Between The Black Cloud and Andromeda Hoyle penned one of the few science fiction stories with an Irish setting, Ossian's Ride. The novel is set in the near future, 1970, though later editions bump the date to 1980, no doubt to accommodate reprints. Ireland has become an industrial powerhouse; it has sealed itself behind an "Erin Curtain" of security and innovation and is governed by a mysterious and paranoid entity - the Industrial Corporation of Eire (ICE). The origins and aims of this corporation are obscure, and despite attempts by foreign agents to penetrate the curtain, remain so; invariably the agents are all killed or disappear or defect. The little information that makes its way to the outside world speaks of burgeoning nuclear prowess and contraceptive pills made from turf. The British Foreign Office is particularly chagrined by its failure to plant an agent inside ICE. In desperation the British recruit a newly graduated scientist and, after the briefest of briefings, send him to Ireland with no more mission than he can keep in his coat pockets. The thinking appears to be that an amateur with no mission may fare better than a professional. And, at first, they appear to be correct. Thomas Sherwood blunders into Ireland like no kind of spy; his lack of technique wrong-foots both ICE and agents of other powers, who develop an uncanny knack of taking each other out while allowing Sherwood to escape unscathed. Eventually his luck runs out and he is captured by ICE, or rather, he arranges his own capture.

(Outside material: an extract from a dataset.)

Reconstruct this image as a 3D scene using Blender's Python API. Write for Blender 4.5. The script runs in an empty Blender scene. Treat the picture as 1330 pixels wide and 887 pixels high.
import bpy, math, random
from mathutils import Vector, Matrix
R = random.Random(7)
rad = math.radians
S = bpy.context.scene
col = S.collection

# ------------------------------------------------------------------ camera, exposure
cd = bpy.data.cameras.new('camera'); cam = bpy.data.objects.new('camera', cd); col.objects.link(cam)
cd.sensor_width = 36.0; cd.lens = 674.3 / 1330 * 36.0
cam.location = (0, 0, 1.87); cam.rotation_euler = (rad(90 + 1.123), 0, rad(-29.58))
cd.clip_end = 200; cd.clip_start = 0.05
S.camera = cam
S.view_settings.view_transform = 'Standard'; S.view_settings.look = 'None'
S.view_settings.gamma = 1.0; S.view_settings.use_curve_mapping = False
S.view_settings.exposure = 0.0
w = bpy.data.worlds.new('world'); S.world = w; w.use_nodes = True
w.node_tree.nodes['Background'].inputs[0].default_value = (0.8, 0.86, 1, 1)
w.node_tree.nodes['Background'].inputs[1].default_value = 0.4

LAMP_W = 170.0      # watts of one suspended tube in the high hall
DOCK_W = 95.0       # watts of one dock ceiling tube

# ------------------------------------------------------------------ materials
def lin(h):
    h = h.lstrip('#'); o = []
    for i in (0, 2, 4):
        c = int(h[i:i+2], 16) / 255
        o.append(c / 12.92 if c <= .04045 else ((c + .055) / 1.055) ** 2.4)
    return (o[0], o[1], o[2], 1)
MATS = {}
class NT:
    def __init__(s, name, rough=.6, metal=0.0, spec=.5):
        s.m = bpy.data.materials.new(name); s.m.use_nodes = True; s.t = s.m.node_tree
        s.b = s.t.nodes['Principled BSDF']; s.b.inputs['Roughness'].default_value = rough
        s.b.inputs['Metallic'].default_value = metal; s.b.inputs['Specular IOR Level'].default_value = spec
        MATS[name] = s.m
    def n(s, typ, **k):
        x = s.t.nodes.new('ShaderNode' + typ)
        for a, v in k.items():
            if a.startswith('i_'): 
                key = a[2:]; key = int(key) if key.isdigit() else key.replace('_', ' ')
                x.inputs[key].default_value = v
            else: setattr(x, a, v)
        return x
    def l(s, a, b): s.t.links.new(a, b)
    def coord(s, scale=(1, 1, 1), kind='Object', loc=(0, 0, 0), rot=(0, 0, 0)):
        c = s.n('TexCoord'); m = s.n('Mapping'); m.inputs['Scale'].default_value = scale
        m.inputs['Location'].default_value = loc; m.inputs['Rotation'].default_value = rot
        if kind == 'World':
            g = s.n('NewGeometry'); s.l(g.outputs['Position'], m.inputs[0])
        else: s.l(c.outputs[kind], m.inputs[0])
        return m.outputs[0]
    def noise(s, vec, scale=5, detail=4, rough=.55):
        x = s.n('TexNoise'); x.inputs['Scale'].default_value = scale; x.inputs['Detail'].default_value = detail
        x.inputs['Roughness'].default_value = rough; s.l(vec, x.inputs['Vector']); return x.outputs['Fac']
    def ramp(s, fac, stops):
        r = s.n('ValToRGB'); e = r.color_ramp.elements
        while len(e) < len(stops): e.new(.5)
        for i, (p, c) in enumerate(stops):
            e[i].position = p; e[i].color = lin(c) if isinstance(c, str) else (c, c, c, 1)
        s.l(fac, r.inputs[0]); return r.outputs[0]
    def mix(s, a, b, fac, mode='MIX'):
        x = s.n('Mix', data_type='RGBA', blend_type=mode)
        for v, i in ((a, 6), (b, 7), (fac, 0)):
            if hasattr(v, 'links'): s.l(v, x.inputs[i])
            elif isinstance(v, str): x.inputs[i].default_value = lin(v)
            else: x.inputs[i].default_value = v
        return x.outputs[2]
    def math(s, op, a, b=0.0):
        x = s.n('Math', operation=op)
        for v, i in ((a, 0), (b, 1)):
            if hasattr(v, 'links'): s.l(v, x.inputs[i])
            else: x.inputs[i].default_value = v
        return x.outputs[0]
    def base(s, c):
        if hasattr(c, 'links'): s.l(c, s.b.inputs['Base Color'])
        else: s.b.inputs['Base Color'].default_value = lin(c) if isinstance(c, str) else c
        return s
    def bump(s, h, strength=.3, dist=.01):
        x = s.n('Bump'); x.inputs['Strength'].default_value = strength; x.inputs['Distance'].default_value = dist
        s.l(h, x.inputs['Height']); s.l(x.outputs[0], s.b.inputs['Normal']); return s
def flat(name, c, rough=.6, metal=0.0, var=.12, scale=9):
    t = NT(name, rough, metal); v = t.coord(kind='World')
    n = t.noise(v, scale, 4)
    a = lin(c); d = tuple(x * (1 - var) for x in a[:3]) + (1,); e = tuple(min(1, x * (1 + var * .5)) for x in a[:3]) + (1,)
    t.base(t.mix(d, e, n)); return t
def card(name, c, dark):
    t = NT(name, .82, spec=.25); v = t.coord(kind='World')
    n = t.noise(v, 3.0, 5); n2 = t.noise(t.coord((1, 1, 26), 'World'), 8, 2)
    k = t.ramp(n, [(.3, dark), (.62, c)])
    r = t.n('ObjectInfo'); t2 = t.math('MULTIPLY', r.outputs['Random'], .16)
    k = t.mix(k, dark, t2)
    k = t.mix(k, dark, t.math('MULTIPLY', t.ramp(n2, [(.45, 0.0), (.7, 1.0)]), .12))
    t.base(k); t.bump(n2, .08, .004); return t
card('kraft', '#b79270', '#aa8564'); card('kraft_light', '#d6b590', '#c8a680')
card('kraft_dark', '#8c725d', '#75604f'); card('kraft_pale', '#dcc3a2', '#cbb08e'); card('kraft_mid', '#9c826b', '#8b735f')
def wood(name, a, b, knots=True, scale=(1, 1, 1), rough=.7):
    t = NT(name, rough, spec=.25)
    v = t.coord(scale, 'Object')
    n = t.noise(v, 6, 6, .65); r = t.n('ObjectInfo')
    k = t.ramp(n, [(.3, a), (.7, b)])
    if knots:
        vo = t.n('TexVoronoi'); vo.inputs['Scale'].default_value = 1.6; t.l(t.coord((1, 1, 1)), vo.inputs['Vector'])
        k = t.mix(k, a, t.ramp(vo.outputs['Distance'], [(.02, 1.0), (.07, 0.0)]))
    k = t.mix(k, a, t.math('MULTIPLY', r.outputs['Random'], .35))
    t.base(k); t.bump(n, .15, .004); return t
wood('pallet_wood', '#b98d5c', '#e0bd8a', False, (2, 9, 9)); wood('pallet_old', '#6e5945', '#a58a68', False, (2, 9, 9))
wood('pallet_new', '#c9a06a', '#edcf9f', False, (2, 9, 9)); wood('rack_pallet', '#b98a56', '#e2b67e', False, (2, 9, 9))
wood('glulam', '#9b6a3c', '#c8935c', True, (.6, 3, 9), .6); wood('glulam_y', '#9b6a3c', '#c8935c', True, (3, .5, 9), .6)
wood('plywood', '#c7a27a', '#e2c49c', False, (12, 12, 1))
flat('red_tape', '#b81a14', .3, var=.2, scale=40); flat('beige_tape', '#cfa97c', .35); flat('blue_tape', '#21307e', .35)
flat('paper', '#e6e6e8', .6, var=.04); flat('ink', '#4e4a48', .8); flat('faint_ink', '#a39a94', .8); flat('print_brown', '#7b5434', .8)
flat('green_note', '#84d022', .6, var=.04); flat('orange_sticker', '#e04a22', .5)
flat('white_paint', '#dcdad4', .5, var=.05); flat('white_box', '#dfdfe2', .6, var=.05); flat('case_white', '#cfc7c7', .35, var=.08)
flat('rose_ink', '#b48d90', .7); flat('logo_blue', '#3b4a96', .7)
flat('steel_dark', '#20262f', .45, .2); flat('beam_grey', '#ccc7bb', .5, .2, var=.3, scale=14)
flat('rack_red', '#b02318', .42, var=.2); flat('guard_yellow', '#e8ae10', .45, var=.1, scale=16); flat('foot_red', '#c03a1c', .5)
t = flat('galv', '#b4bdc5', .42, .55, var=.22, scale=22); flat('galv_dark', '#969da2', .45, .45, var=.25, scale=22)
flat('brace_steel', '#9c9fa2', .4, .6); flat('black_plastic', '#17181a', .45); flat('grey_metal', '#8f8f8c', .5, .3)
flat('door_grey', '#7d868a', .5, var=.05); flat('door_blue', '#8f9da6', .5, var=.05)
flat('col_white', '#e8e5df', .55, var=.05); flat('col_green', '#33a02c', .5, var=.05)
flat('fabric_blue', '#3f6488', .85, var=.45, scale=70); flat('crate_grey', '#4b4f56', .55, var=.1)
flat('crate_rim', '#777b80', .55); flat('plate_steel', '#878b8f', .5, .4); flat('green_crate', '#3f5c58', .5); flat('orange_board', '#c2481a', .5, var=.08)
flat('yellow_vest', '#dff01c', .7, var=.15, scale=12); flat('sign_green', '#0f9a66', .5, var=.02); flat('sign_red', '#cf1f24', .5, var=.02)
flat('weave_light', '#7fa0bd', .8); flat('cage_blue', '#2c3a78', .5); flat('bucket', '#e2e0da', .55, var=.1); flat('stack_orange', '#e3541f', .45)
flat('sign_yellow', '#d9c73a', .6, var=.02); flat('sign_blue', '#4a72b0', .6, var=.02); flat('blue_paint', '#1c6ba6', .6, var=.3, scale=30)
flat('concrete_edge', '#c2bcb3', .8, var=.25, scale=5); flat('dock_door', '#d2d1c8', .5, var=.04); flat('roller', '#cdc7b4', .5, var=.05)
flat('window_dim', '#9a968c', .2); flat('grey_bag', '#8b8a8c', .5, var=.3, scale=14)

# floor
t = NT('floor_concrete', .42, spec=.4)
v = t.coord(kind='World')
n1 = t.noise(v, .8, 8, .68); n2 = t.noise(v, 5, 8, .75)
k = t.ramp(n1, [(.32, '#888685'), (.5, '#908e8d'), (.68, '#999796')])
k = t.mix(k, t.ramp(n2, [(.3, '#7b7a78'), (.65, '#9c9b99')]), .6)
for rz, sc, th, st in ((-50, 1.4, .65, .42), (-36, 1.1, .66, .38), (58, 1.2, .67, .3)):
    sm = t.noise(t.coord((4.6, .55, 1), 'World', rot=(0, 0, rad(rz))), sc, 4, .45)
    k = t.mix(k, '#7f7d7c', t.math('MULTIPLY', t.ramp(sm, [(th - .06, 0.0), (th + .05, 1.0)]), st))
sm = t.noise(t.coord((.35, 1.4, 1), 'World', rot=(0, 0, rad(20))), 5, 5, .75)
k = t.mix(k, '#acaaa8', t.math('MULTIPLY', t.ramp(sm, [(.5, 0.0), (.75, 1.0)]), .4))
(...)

It is at this point Sherwood departs a thriller and enters an sf novel; he wakes with his memory wiped (though his personality is intact) in the new and sealed city of Caragh, the description of which seems rather pertinent to the modern corporate architecture of steel and glass. He is ostensibly a worker drone, but he is asked to do no work and finds that he is under heavy surveillance. Slowly regaining his memory, Sherwood escapes, but now his blundering seems guided; his mission appears to have been co-opted, curiously accounted for, and as he draws closer to the secret at the heart of the corporation, danger recedes to make way for a quaint sense of wonder.
I love this book, I do surely, struck as I am by an image of the world's combined agents tramping across Irish bogs to infiltrate a shining new city with industrial espionage in mind. It has been called Buchanesque, with some justification, but the book of which I'm most reminded is Eric Ambler's The Dark Frontier. In that novel a scientist who believes himself to be a super-hero embarks on a similar mission in a Ruritanian state; and this is somewhat to the point of Ossian's Ride. Ireland, while a British isle, is off the map. You can't really look to the mythology of the title to give it context; rather, Ossian's Ride re-partitions Ireland; where there was once north and south, there is now human and inhuman.